Davos 2026: Special address by Mark Carney, Prime Minister of Canada
Jan 20, 2026
437 words
- Rules-based international order: 규칙 기반 국제 질서
- Values-based foreign policies: 가치 기반 외교 정책
- WTO (World Trade Organization): 세계무역기구
- UN (United Nations): 유엔 (국제연합)
- COP (Conference of the Parties): 당사국총회
- Transactionalism: 거래주의
For decades, countries like Canada prospered under what we called the rules-based international order. We joined its institutions, we praised its principles, we benefited from its predictability. And because of that, we could pursue values-based foreign policies under its protection.

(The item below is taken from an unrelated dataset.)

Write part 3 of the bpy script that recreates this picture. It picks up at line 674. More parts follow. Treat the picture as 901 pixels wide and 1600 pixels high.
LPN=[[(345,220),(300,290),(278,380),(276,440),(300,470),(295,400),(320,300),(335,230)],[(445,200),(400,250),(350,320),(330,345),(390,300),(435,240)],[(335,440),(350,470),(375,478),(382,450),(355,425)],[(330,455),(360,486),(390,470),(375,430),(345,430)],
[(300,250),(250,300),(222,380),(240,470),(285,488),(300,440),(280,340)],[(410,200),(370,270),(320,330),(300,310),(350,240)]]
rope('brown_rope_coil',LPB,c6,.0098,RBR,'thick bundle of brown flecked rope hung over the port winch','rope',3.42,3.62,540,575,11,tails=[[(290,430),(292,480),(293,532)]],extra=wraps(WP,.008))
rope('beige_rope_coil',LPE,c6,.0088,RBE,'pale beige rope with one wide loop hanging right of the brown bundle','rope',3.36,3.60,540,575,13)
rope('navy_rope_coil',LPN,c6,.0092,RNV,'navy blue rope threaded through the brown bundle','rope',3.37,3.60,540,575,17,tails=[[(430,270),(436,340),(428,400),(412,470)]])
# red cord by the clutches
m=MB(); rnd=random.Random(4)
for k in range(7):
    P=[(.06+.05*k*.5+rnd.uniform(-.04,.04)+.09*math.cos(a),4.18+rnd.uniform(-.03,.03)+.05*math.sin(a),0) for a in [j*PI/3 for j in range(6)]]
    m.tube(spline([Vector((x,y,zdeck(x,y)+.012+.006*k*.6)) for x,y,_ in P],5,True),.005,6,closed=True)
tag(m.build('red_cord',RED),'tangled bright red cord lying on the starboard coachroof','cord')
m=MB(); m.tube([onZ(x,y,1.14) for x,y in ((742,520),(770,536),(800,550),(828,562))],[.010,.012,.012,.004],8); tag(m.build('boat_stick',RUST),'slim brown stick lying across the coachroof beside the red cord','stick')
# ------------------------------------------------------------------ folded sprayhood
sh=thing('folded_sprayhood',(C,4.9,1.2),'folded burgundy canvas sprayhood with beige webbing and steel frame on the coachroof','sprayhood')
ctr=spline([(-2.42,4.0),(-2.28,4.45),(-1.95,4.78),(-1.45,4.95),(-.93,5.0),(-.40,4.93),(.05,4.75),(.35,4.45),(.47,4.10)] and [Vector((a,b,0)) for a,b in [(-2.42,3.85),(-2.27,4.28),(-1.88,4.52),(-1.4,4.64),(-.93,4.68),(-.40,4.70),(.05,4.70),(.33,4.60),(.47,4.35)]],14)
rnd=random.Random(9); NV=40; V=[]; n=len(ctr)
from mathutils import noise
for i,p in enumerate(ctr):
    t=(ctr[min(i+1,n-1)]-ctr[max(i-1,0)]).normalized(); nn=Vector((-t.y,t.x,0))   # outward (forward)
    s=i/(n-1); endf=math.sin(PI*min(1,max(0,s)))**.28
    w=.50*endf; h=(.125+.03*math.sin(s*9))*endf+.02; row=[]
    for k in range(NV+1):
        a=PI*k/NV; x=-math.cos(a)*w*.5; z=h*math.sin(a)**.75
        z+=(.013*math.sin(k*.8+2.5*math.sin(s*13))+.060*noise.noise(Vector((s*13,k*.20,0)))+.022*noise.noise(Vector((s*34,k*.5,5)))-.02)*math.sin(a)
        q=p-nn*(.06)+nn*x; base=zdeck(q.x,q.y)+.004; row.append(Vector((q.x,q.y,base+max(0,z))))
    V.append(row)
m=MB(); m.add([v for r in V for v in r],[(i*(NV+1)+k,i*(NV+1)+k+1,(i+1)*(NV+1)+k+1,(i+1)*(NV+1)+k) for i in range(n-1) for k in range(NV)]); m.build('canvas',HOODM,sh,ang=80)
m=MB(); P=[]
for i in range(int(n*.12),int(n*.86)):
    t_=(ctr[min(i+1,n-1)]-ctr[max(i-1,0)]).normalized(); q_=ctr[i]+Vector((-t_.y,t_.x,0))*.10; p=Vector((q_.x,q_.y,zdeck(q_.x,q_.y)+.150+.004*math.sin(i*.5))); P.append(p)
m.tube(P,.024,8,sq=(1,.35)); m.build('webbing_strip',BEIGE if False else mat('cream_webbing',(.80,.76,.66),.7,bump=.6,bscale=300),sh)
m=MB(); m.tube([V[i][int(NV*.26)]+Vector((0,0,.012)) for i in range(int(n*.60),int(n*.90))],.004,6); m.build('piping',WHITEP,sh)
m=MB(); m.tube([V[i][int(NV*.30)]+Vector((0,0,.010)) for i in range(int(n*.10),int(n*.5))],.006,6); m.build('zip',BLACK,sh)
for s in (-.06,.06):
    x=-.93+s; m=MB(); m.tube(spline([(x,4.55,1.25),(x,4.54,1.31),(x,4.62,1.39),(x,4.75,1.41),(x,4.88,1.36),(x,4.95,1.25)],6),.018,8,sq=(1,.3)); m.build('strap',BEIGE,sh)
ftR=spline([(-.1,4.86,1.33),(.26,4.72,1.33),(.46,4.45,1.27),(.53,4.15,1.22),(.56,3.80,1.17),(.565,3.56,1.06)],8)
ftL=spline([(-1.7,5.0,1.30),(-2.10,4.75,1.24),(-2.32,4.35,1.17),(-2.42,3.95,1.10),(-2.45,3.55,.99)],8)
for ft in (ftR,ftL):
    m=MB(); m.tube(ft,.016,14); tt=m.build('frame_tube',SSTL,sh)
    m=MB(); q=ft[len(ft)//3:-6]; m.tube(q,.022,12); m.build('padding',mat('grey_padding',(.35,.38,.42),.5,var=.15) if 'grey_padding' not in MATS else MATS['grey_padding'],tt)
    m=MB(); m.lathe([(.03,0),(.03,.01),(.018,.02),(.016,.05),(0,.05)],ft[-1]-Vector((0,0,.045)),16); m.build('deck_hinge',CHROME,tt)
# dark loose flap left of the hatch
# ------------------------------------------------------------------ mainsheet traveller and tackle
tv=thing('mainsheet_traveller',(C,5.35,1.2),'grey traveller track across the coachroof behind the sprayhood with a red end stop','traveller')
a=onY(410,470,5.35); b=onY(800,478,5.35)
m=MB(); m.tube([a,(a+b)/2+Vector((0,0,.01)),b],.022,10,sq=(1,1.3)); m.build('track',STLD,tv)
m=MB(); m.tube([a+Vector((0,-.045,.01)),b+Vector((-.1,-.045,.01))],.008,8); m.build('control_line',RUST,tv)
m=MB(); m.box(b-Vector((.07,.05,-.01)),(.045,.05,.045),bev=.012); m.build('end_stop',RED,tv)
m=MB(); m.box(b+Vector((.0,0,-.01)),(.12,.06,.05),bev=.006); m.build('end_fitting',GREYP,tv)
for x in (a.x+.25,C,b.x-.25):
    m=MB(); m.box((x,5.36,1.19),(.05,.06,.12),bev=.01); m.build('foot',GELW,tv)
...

We knew the story of the international rules-based order was partially false that the strongest would exempt themselves when convenient, that trade rules were enforced asymmetrically. And we knew that international law applied with varying rigour depending on the identity of the accused or the victim.
This fiction was useful, and American hegemony, in particular, helped provide public goods, open sea lanes, a stable financial system, collective security and support for frameworks for resolving disputes.
So, we placed the sign in the window. We participated in the rituals, and we largely avoided calling out the gaps between rhetoric and reality.
This bargain no longer works. Let me be direct. We are in the midst of a rupture, not a transition.
Over the past two decades, a series of crises in finance, health, energy and geopolitics have laid bare the risks of extreme global integration. But more recently, great powers have begun using economic integration as weapons, tariffs as leverage, financial infrastructure as coercion, supply chains as vulnerabilities to be exploited.
You cannot live within the lie of mutual benefit through integration, when integration becomes the source of your subordination.
The multilateral institutions on which the middle powers have relied – the WTO, the UN, the COP – the architecture, the very architecture of collective problem solving are under threat. And as a result, many countries are drawing the same conclusions that they must develop greater strategic autonomy, in energy, food, critical minerals, in finance and supply chains.
And this impulse is understandable. A country that can't feed itself, fuel itself or defend itself, has few options. When the rules no longer protect you, you must protect yourself.
But let's be clear eyed about where this leads.
A world of fortresses will be poorer, more fragile and less sustainable. And there is another truth. If great powers abandon even the pretense of rules and values for the unhindered pursuit of their power and interests, the gains from transactionalism will become harder to replicate.
Hegemons cannot continually monetize their relationships.
Allies will diversify to hedge against uncertainty.
They'll buy insurance, increase options in order to rebuild sovereignty – sovereignty that was once grounded in rules, but will increasingly be anchored in the ability to withstand pressure.
This room knows this is classic risk management. Risk management comes at a price, but that cost of strategic autonomy, of sovereignty can also be shared.